Shiloh: "I’d add Platoon and Hamburger Hill to this one, the latter if only for the ferocious combat scenes."

 

  • Stalingrad (aka Great Battles of WW2: Stalingrad)

film: Stalingrad
recommender: JFS
also relevant to: Lock 'n' Load: Heroes of Stalingrad, Close Combat 3, Red Orchestra, Squad Battles: Advance of the Reich

"The movie doesn’t just depict the house-to-house fighting that Stalingrad became infamous for, but the lead-up to it as well as the aftermath. So does the game, which starts in the summer of 1942 and ends with Unternehmen Wintergewitter. I’d argue the game is even more detailed and shows elements the movie can’t (such as Axis minor troops from Croatia or Soviet factory worker militia), but it does of course have more room to spare."

 

  • Total War: Shogun 2 

film: Throne of Blood
recommender: unacom
also relevant to: -

"A pretty straightforward choice. Akira Kurosawa sets up Shakespearean tragedies, which will affect not only their respective figures, but the population of the provinces as well. Beautifully tunes the mind to every aspect of a long night of Total War."

 

  • Wargame Construction Set III: Age of Rifles

film: The Charge of the Light Brigade
recommender: Syt
also relevant to:  The Charge of the Light Brigade (1991)

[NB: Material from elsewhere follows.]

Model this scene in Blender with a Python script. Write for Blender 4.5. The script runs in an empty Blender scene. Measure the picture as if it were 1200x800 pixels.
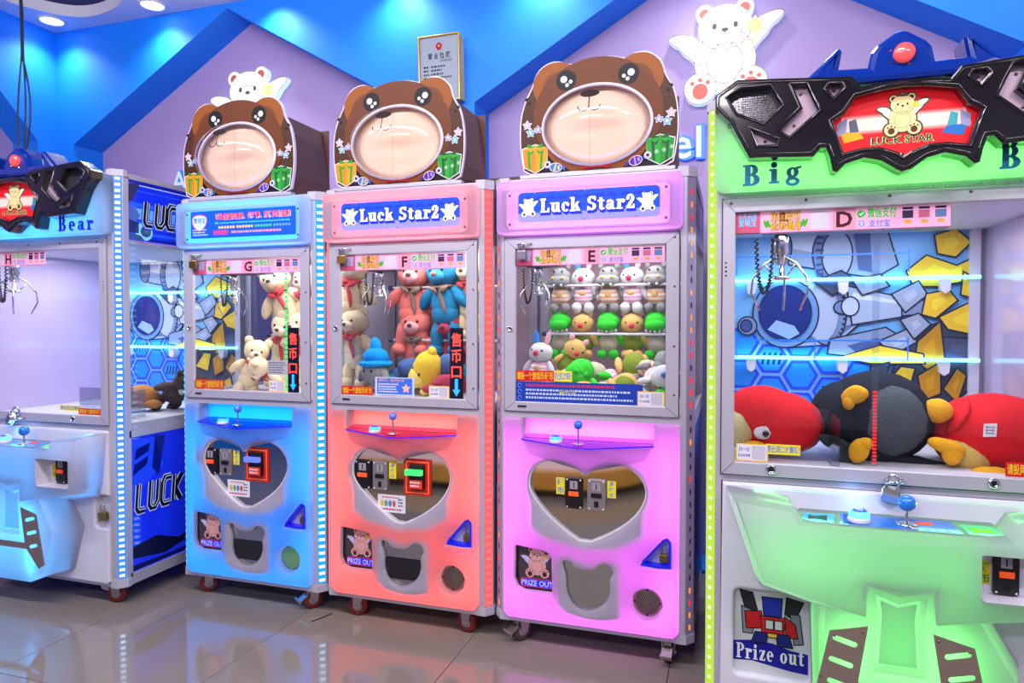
import bpy, math, random
from math import sin, cos, pi, radians as R
from mathutils import Vector as V, Matrix as MX
from mathutils import noise
from mathutils.geometry import tessellate_polygon
random.seed(7)
SC = bpy.context.scene
COL = SC.collection

# ---------------------------------------------------------------- camera
cam = bpy.data.cameras.new('camera'); camo = bpy.data.objects.new('camera', cam); COL.objects.link(camo)
cam.lens = 24.0; cam.sensor_width = 36.0; cam.clip_start = 0.02
cam.shift_y = -4.85/1200
camo.location = (0, 0, 1.29); camo.rotation_euler = (R(90-1.3), 0, R(18))
SC.camera = camo

# ---------------------------------------------------------------- world, lamps, exposure
w = bpy.data.worlds.new('world'); SC.world = w; w.use_nodes = True
bg = w.node_tree.nodes['Background']; bg.inputs[0].default_value = (.62, .62, .80, 1); bg.inputs[1].default_value = .42
vs = SC.view_settings; vs.view_transform = 'Standard'; vs.look = 'None'; vs.gamma = 1; vs.use_curve_mapping = False
vs.exposure = 0.0
SC.cycles.use_denoising = True; SC.cycles.max_bounces = 8; SC.cycles.transparent_max_bounces = 24
SC.cycles.diffuse_bounces = 3; SC.cycles.glossy_bounces = 3; SC.cycles.caustics_reflective = False; SC.cycles.caustics_refractive = False
SC.cycles.sample_clamp_indirect = 4

def lamp(kind, loc, energy, col=(1, 1, 1), size=.1, size_y=None, rot=(0, 0, 0), parent=None, name='lamp', **kw):
    l = bpy.data.lights.new(name, kind); l.energy = energy; l.color = col
    if kind == 'AREA':
        l.size = size
        if size_y: l.shape = 'RECTANGLE'; l.size_y = size_y
    else:
        l.shadow_soft_size = size
    for k, v in kw.items(): setattr(l, k, v)
    o = bpy.data.objects.new(name, l); o.location = loc; o.rotation_euler = rot
    if parent: o.parent = parent
    COL.objects.link(o); return o

# unseen tube lamps overhead, tilted forward to brighten the walls
for x, y, e, l in ((-1.5, .85, 110, 4.2), (1.7, .3, 46, 1.4), (-1.2, -1.8, 60, 2.4)):
    lamp('AREA', (x, y, 3.15), e, (1, .94, .98), l, .12, (R(38), 0, 0), name='ceiling_tube_lamp')
# recessed downlights close to the back wall
DOWN = [(-4.36, 3.44), (-3.535, 3.47), (-2.68, 3.47), (-1.83, 3.47), (-.98, 3.47), (-.13, 3.47), (.72, 3.47), (1.57, 3.47)]
for x, y in DOWN:
    lamp('SPOT', (x, y, 3.29), 30, (.95, 1, 1), .04, name='downlight_lamp', spot_size=R(125), spot_blend=.9)

# ---------------------------------------------------------------- materials
def lin(c):
    return tuple(((v/255)/12.92 if v/255 <= .04045 else ((v/255+.055)/1.055)**2.4) for v in c)
MATS = {}
def mat(name, col=(200, 200, 200), rough=.5, metal=0, em=None, es=0, var=.0, scale=30, bump=0, coat=0, spec=.5):
    if name in MATS: return MATS[name]
    m = bpy.data.materials.new(name); m.use_nodes = True; MATS[name] = m
    nt = m.node_tree; b = nt.nodes['Principled BSDF']; c = lin(col)
    b.inputs['Base Color'].default_value = (*c, 1); b.inputs['Roughness'].default_value = rough
    b.inputs['Metallic'].default_value = metal; b.inputs['Coat Weight'].default_value = coat
    b.inputs['Coat Roughness'].default_value = .05; b.inputs['Specular IOR Level'].default_value = spec
    if em:
        b.inputs['Emission Color'].default_value = (*lin(em), 1); b.inputs['Emission Strength'].default_value = es
    if var or bump:
        tc = nt.nodes.new('ShaderNodeTexCoord'); n = nt.nodes.new('ShaderNodeTexNoise'); n.inputs['Scale'].default_value = scale
        n.inputs['Detail'].default_value = 5
        nt.links.new(tc.outputs['Object'], n.inputs['Vector'])
        if var:
            mx = nt.nodes.new('ShaderNodeMix'); mx.data_type = 'RGBA'
            mx.inputs[6].default_value = (*[v*(1-var) for v in c], 1); mx.inputs[7].default_value = (*[min(1, v*(1+var)) for v in c], 1)
            nt.links.new(n.outputs['Fac'], mx.inputs[0]); nt.links.new(mx.outputs[2], b.inputs['Base Color'])
        if bump:
            bp = nt.nodes.new('ShaderNodeBump'); bp.inputs['Strength'].default_value = bump; bp.inputs['Distance'].default_value = .004
            nt.links.new(n.outputs['Fac'], bp.inputs['Height']); nt.links.new(bp.outputs[0], b.inputs['Normal'])
    return m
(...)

"A “lions led by donkeys” tale, albeit set during the Crimean War instead of World War One, the movie depicts the struggles of competent officers and soldiers under disaffected superiors who follow outdated doctrines that cause needless losses on and off the battlefield. The movie culminates in the eponymous, ill fated charge."

Rorschach617: "Age of Rifles can have so many films linked to it thanks to its vast inventory of weapon and unit options. Zulu and Glory for example."